I have an Italian painting which is emblematic of this contest between evil and good on the earth. It is a night scene on the shores of Sicily. The artist stands amidst the broken columns and disjointed arches of a villa, beautiful in its ruin, even as man in his fall. He overlooks the blue sea. There is an unwonted blending of light and shadow on earth, wave and sky. Light and shadow! Rather lights and shadow; for two lights reveal a scene of loveliness and terror. Yon red and lurid light bursts from the top of Ætna in eruption. Yon white and tranquil light gleams from the moon, through rolling clouds of smoke—gleams in broken silver on the wave, on the ruin, against the lining of the cloud, and mingling with the lurid blaze, bepaints the mountain sides, the half-hid villages by the shore, and interpenetrates the moving masses of smoke, which the sea-breeze bears away from the peak to the inland. The chaste light of heaven thus blends with the impure fires of earth, as the good struggles with the evil,
Lo! ships skim the sea, full-rigged and swift; for interchange goes on amidst the elemental strife. In the light which fills the rents of the ruin, in the foreground, sits a rustic maiden in picturesque white boddice and scarlet kirtle, blushing at the tale of love whispered by the shepherd at her side; for love survives, though polluted Pompeiis perish! The fire-mount rises from the sea, whose waves, moonlit and musical, spring to kiss its throbbing feet and cool its raging fire; for joy is not wholly hushed by the earthquake which "smacks its rumbling lips," eager to devour. The lights reveal, amidst the villages and through the smoke, many a spire of God's church, pointing with silent emphasis upward.

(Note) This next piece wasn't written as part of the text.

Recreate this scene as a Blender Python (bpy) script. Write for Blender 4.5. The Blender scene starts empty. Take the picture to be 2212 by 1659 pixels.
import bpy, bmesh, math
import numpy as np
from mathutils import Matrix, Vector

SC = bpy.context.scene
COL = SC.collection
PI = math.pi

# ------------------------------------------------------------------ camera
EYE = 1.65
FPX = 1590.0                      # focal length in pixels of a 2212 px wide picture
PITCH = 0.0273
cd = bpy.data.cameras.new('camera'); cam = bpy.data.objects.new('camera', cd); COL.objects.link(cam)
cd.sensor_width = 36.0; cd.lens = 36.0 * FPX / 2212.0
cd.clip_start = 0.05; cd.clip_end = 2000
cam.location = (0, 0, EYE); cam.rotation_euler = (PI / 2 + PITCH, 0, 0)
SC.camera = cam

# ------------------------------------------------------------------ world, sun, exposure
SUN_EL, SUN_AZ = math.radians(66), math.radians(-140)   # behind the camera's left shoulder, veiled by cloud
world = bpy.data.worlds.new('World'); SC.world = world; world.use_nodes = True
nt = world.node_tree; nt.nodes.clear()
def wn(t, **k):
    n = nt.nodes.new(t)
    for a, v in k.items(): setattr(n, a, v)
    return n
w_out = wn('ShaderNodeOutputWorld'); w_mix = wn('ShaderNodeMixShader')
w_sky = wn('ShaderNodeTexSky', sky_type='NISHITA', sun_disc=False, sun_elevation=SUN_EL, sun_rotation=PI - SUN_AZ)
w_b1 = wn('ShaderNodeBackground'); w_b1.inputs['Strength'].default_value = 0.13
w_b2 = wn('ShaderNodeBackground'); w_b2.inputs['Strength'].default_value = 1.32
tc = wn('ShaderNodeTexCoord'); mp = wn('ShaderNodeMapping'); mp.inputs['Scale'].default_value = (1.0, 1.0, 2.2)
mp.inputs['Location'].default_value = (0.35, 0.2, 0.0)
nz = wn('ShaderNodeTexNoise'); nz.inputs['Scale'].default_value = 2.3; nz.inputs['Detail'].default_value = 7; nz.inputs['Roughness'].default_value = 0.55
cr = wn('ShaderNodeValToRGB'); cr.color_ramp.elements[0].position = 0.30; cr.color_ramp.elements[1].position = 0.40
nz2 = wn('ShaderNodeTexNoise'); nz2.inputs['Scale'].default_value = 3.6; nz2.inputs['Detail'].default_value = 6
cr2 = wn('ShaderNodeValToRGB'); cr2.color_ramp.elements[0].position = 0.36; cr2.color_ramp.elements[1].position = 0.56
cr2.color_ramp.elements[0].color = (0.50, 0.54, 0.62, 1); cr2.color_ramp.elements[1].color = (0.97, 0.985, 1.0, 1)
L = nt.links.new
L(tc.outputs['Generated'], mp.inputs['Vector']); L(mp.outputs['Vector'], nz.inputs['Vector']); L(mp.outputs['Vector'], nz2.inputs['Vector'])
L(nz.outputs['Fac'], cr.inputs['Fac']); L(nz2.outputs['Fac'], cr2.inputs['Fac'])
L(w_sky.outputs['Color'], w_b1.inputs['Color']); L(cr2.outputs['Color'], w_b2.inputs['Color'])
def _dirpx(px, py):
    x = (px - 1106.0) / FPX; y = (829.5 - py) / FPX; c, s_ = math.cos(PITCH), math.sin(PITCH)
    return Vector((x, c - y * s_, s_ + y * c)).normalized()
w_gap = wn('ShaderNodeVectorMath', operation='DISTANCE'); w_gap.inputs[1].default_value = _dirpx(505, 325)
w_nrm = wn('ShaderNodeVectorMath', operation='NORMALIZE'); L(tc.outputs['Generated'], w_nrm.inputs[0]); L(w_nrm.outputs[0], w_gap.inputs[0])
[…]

But a pall overhangs the picture; yet through it the allegory shines. The shadow of evil beclouds human destiny, yet through it we see commerce knitting man to man by the amenities of intercourse; love blending heart to heart by her solaces of sweetness; joy making music on the sands of time; and religion pointing out the path of aspiration to a better home, where throes of earth and the temptations of Satan come nevermore! Through it shines the queen of heaven, serene as faith, and beautiful as hope.
Ætna's fires grow dim before the rising day, but that queen of heaven, untainted by its impurity, sails away to smile on other lands. The morning shows but the ashes of the wasted energies of the night of boding. Wasted? Oh! no; for even its ashes may fructify the earth; and it is well said, that in the ploughing of the earthquake, even as in the ploughing of grief, wrought by temptations, is the agriculture of God. Without it no rich immortal vintage can be gathered. And trials and temptations of the evil spirit, and the literature which enshrines it, may last, like Ætna's fire, for a night; but hopefully the heart yearns for the joy which cometh in the morning!